A Casa do Arqueólogo


           De tudo o que vem – e muito é, como se verá – no volume 27 de «Adufe» referente a 2019, este título me chamou particularmente a atenção e fui logo ler, deixando para trás outros temas a que já se voltará.
            Recordava-me de, no acompanhamento que sempre fiz questão de ter em relação aos vestígios romanos de Idanha-a-Velha (a ‘civitas Igaeditanorum’ dos Romanos), se haver saudado a possibilidade de casas que o Município comprara junto à muralha poderem vir a ser aproveitadas para apoio substancial à investigação. Algo de inovador e mui precioso, atendendo a que Idanha-a-Velha está longe, nos confins do Interior, e de muita coragem se deve vestir quem se decida a lá passar algum tempo a estudar.
            Para além de espaço de reserva para alguns materiais arqueológicos que sempre se encontram, haveria um laboratório para o seu adequado tratamento e, sobretudo, alojamento. Diz no «Adufe» que é uma «casa rústica, recuperada com a subtileza e os traços do seu lugar – dispõe de um quarto de casal, outro individual, com duas camas e uma divisória».
            Fiquei encantado ao verificar que o sonho se concretizara. Agora, é habitar o local. É mostrar como, ainda em pleno dealbar de um século incorrigivelmente urbano, a vida rural, em plena comunhão com a Natureza e no estudo pelo que os Antigos nos legaram, se pode antojar como realidade a viver.
            Aliás, a leitura de mais um número desta revista cultural de Idanha-a-Nova proporciona-nos, na verdade, mil e uma razões para saber que o campo é bom lugar de acolhimento.

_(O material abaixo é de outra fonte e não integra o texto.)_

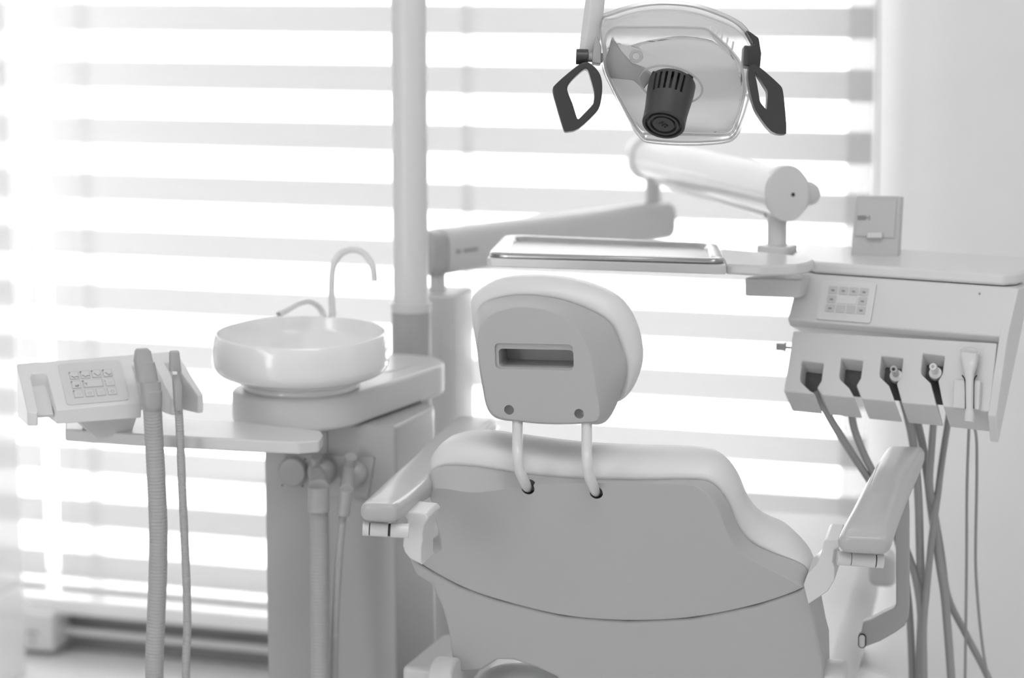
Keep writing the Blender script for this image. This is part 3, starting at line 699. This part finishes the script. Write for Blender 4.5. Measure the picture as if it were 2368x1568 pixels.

Na entrevista a Francisco Sarmento, representante em Portugal da ONU para a Agricultura e Alimentação, empenhado no combate às «faces negras da globalização: a fome e a má alimentação» se apontam, por exemplo, caminhos para «quebrar o ciclo da insegurança alimentar e nutricional»: a vontade política e a concertação entre os actores relevantes.
            Lugar ainda para ilustrada reportagem sobre o Bodo de Monfortinho; sobre a empresa Sementes Vivas (nome traduzido, certamente pelo ‘senhor Google’, como ‘Living Seeds’!…), sediada em Idanha-a-Nova desde a sua criação em 2015, destinada a promover a produção de sementes ‘100% biológicas e biodinâmicas’; sobre o ímpar acervo de arte sacra do núcleo museológico da Misericórdia de Proença-a-Velha… E convivemos com a pacatez dos valados de pedra solta, e as patas, os pêlos e os olhos de várias e preciosas espécies de aranhas.
            «Adufe» é assim: um olhar para o nosso Interior profundo. Como deve ser!

                                                           José d’Encarnação

Publicado em Renascimento (Mangualde), nº 766, 2019-12-01, p. 12.